Luis Pescetti ha sido padre. Esta noticia les puede resultar irrelevante. Pero si la analizan cuidadosamente contiene elementos desasosegadores, casi antinaturales. Es como si Groucho Marx se casara y fuera marido fiel y padre de siete niños educados en el rigor o que James Dean hubiera aceptado el puesto de su padre como comercial de una línea de corbatas azul celeste. Hasta ahora Luis Pescetti ha sido un cantante y entretenedor de niños argentino cuyos discos y espectáculos, algunos televisados, acogen historias de chiquillos disgustados o disfuncionales. Ha conseguido disfrazar su instinto de tal manera que el éxito le recibe allá donde va y hasta le fue otorgado un Grammy al mejor disco infantil.
En sus canciones los niños casi siempre se comportan mal, según el criterio adulto. No tienen ganas de irse a la cama cuando notan que en la casa aún van a pasar cosas importantes, tampoco toleran que la mamá se vaya al trabajo si ellos tienen mejores planes, sienten fascinación por las flatulencias y los fluidos corporales, alergia a la limpieza y temprana atracción erótica casi siempre mal resuelta. Aunque Pescetti hace esfuerzos considerables para cantarle a su público una nueva canción que trata de una tortuguita y un arbolito, sus seguidores infantiles insisten en que se deje de cursilerías y se entregue de lleno a las canciones de miedo, a los chistes de doble sentido y a las crónicas de cualquier chantaje sentimental.
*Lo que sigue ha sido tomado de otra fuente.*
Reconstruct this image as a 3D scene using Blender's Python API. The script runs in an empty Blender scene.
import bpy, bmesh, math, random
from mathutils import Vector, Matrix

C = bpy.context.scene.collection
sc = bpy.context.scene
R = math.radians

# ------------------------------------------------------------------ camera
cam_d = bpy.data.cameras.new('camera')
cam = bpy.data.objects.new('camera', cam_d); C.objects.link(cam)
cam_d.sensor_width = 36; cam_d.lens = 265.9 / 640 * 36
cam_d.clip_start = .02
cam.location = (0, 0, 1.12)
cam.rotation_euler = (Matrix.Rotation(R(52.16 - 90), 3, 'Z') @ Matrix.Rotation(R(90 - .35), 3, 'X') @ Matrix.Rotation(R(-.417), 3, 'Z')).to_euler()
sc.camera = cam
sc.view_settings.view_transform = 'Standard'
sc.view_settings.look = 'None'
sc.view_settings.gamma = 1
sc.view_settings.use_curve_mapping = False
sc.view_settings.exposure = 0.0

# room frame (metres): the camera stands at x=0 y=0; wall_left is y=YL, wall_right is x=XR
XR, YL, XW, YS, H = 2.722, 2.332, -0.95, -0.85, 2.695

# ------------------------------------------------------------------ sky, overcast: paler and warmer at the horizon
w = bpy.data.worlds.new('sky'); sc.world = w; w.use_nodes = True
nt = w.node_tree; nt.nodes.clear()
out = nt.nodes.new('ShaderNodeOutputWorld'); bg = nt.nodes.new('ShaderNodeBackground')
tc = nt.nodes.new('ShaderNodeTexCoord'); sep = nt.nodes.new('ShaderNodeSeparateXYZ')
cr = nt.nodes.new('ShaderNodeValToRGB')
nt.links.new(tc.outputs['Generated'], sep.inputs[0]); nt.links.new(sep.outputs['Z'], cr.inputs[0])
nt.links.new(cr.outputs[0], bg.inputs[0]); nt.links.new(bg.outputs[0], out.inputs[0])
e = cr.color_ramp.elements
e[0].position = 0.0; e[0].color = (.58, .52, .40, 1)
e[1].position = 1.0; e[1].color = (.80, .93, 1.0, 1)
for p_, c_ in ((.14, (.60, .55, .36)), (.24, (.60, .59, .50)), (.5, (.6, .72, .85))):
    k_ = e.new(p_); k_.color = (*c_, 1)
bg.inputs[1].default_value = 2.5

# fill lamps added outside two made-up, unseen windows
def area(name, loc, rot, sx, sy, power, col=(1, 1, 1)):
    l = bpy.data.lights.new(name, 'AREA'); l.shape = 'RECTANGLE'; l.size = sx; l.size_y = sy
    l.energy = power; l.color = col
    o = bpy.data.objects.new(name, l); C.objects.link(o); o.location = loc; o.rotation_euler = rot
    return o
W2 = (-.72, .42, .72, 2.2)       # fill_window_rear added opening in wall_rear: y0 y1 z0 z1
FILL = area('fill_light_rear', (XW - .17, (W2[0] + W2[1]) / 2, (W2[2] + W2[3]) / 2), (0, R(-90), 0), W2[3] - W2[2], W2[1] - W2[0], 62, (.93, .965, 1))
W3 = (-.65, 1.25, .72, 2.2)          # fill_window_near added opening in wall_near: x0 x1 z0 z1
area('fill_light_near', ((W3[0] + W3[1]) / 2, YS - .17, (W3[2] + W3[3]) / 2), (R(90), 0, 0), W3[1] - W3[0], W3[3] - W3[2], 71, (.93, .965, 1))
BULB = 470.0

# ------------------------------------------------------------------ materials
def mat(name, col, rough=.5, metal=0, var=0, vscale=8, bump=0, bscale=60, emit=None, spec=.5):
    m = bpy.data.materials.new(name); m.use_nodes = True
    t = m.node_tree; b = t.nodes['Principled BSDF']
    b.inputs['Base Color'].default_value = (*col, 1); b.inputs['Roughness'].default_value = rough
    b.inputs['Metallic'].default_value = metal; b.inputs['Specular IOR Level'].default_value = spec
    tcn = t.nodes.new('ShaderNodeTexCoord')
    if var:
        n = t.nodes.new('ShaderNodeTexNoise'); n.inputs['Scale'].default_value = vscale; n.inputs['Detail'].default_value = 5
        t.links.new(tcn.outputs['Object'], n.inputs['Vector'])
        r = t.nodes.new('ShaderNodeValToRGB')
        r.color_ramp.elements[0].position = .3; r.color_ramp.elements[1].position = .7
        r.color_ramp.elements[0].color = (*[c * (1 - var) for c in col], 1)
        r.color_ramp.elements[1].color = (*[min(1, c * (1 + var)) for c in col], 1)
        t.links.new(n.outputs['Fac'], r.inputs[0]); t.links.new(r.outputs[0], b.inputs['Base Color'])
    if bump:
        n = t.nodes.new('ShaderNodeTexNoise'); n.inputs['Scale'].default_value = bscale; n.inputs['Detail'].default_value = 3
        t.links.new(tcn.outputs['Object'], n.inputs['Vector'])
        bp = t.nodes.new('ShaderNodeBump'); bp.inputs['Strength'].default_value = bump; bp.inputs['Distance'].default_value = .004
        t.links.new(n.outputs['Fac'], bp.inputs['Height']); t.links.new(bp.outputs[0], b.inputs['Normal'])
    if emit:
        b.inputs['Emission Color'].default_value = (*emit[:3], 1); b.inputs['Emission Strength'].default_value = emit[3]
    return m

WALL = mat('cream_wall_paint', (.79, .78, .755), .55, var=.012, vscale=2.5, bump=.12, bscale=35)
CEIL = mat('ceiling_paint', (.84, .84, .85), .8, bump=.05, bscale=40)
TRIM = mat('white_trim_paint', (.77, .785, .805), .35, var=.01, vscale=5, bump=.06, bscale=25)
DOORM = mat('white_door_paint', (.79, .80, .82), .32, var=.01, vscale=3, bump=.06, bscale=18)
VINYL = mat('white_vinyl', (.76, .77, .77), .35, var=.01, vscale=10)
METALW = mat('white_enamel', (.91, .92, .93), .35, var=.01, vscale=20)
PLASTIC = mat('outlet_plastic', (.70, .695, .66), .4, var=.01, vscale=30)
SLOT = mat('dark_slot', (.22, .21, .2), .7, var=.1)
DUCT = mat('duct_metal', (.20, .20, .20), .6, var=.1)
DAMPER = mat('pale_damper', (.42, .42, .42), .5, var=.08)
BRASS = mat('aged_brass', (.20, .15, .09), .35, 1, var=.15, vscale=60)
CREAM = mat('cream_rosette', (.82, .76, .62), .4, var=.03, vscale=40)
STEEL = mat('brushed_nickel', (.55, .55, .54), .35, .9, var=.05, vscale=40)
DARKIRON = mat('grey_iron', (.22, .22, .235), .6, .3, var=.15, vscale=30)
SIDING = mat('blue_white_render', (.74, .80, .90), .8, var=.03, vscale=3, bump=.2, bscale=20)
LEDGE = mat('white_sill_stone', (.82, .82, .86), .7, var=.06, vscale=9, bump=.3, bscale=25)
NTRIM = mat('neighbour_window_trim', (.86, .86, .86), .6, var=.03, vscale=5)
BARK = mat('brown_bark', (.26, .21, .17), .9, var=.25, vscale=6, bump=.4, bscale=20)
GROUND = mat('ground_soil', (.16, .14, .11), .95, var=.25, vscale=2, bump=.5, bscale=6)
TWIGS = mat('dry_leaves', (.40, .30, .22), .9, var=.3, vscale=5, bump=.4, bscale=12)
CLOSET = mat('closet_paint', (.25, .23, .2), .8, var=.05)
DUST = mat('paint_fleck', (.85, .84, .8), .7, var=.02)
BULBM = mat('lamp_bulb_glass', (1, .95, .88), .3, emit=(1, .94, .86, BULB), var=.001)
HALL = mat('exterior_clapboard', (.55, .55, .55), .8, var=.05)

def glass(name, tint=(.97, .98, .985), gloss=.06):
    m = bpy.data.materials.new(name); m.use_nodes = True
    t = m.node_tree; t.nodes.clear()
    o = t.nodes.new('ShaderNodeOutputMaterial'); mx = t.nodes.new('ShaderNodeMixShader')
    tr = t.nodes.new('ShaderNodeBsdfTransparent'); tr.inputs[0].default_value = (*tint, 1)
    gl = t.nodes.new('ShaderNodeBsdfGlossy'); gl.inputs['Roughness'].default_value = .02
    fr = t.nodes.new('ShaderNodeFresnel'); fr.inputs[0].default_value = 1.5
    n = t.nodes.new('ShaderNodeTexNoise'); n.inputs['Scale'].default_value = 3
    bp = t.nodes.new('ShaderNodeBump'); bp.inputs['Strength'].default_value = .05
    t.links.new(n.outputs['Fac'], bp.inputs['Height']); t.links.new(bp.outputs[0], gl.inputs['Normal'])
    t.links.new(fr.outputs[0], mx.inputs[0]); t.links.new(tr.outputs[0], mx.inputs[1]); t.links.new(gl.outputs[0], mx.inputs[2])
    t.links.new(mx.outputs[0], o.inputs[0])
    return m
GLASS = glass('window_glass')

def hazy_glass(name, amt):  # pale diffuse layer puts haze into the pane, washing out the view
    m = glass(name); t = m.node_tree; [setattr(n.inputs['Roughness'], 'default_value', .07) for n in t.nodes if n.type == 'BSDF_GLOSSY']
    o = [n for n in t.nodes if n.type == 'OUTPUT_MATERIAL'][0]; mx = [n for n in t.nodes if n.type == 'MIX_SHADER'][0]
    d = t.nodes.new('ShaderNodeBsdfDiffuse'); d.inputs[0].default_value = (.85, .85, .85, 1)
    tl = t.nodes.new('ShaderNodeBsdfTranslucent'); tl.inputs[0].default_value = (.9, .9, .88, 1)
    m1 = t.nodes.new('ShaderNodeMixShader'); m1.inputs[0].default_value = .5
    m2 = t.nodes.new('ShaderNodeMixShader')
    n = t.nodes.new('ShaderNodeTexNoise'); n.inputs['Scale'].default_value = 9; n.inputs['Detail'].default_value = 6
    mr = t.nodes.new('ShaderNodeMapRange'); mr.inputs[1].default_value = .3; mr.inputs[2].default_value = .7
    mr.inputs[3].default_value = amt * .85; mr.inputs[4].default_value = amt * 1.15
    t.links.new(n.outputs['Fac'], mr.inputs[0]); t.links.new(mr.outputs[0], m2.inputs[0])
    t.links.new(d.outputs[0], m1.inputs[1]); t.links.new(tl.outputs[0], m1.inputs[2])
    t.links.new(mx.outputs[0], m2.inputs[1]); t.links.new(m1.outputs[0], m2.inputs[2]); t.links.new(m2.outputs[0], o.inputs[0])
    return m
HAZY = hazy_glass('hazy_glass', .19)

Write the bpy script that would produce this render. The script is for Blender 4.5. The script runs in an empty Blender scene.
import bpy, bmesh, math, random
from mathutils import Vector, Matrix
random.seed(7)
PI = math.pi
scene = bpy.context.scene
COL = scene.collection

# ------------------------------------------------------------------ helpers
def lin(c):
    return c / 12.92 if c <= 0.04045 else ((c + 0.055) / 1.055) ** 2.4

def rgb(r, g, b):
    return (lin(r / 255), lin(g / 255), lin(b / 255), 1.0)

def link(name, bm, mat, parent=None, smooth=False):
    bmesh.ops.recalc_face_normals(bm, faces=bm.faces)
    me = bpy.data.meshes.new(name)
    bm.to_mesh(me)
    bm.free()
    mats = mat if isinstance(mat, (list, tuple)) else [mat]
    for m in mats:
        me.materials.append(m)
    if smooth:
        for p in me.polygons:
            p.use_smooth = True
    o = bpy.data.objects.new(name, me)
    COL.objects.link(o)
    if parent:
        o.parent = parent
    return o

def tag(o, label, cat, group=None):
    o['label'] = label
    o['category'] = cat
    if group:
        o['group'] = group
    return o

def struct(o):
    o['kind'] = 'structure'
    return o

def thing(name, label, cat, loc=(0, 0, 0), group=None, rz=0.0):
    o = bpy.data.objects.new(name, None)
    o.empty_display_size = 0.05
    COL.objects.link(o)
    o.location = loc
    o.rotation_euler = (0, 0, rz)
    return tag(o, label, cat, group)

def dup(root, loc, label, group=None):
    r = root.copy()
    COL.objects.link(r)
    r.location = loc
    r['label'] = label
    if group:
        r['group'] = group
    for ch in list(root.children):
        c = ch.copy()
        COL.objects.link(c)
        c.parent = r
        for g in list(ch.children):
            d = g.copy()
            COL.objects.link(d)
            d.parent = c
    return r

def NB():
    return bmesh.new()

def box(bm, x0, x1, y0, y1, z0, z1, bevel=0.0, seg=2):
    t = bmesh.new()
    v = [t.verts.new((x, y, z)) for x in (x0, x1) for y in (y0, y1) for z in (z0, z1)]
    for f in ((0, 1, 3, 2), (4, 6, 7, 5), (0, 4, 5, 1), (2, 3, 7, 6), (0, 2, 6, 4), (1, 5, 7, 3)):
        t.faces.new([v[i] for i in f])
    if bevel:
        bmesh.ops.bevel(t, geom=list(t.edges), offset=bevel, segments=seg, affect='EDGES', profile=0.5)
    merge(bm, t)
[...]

En sus composiciones los padres casi siempre son unos tipos obtusos, que no entienden que sus hijos rechacen la comida si se esmeran en elegir el mejor brócoli del mercado y las acelgas de temporada. Pescetti trata a los niños sin esa condescendencia de los profesionales de lo infantil. No es raro escucharle decir vaya público de porquería que me ha tocado, e incluso pedir a los guardias de sala que lo desalojen. En sus chistes hay niños feos, tan feos que cuando nacen sus padres los acarician con una ramita o que aprenden a andar solos porque nadie los quiere tomar en brazos. Esa crueldad, esa veracidad, ese encanto de lo cotidiano, puede irse al carajo si la llegada de su hijo le condena a la ternura, a la comprensión, a la dulzura. Andan preocupados los niños.